In that context, Wiseman’s objection filled time on the stand this morning was primarily focused on the transaction and non-transactional status of rights, the role and status of aftershow Talking Dead and MAGR definitions.

In that labyrinth, the industry vet more than once stated “I’m not following the line of questioning” as Nessim weaved through the complexities of the TWD deal with AMC, who produced the series based on Kirkman’s comics in a rare in-house move. “In your paraphrasing, I think you neglected to mention a important parenthetical,” Wiseman retorted when asked to compare the 2009 signed agreement and a 2010 draft agreement that Nessim said were “substantially similar.”

Noting some “negative” comments that Kirkman’s lawyer made about her on conference calls years ago and with “I don’t recall” on specifics of conversations with representatives of the plaintiffs and a “I don’t believe it to be an untrue statement,” Wiseman clearly had a strategy to keep her answers extremely short under the spotlight of the plaintiffs’ main lawyer and his efforts to peel back a presumed cheat of his clients via a mixture of corporate greed and incompetence.

Which, as Nessim sought over the AM hours to have Wiseman “compare this to that,” in the words of Judge Buckley and delve into apparent contradictions in her testimony and previous declaration, means the once pivotal AMC executive was a witness who made a point of being held down to very little – at least by the plaintiffs’ side. “I’ve looked at 100 exhibits in little over two hours and I am confused as to what you are asking,” Wiseman punted to Nessim as the clock struck noon and her testimony neared its conclusion.

Under friendly re-direct from AMC outside counsel Scott Edelman, Wiseman, who left her Business Affairs gig in 2014, offered a series of clarifications from her testimony of this morning. “I don’t think my testimony is inconsistent, I think it centers on the word “exhibit,’” the TV exec elaborated in one particularly telling exchange with the Gibson Dunn & Crutcher lawyer. Under further questioning from Nessim and thanks to Judge Buckley sustaining an objection from the defense, Wiseman avoided having to answer questions about how much the costs of TWD would be if the show were produced by an outside entity.

Similar to most of last week of the so-called mini-trial, TWD EP and plaintiff Hurd was in the courtroom today. While Kirkman was absent for part of the first hour today after being a constant presence in the opening week of the case, Alpert and family members of TWD EP Charles Eglee, who is now the showrunner of Starz’s American Gods were in the DTLA building from the start of court this morning.

Having run overtime and bumped up against two holidays over the past week and a bit, this first phase of the EPs’ case will now be pushed until March 9 for its conclusion.

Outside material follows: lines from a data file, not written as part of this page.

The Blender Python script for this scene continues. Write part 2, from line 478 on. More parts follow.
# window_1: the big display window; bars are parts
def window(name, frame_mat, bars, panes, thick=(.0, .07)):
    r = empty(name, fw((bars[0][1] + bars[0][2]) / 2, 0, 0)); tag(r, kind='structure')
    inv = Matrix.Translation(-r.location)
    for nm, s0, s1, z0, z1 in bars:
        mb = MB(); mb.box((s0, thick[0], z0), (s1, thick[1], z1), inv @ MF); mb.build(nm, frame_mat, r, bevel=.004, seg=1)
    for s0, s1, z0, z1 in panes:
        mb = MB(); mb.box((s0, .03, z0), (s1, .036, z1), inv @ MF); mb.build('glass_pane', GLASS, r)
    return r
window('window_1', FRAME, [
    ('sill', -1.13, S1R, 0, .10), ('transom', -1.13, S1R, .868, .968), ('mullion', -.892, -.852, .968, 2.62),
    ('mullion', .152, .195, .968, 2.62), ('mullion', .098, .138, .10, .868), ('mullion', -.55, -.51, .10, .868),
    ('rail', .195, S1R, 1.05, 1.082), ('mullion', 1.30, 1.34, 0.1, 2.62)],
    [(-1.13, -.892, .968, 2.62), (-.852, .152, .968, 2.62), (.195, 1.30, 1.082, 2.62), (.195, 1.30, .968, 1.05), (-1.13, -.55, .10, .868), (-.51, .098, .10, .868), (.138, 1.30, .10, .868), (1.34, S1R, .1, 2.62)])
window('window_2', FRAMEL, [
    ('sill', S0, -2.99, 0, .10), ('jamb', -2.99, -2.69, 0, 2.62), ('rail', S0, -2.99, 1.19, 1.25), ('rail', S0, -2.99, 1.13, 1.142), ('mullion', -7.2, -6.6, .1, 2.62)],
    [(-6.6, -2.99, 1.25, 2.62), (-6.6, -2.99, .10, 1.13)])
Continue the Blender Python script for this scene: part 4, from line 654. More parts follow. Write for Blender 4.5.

Coming off a dark day in the court on the President’s Day holiday, Tuesday was mainly full of defense testimony from lawyer Roger Arar on the Kirkman contracts. After Wiseman and Collier, today headed towards its conclusion with testimony from AMC SVP Finance Stefan Reinhardt. The exec unveiled the various corporate entities that licensing deals usually go through – but did not with in-house produced TWD.

Of course, with the main event of the Darabont case going to trial in NYC in June, what happens in L.A. will not be staying in L.A., for better or worse depending what side you are on.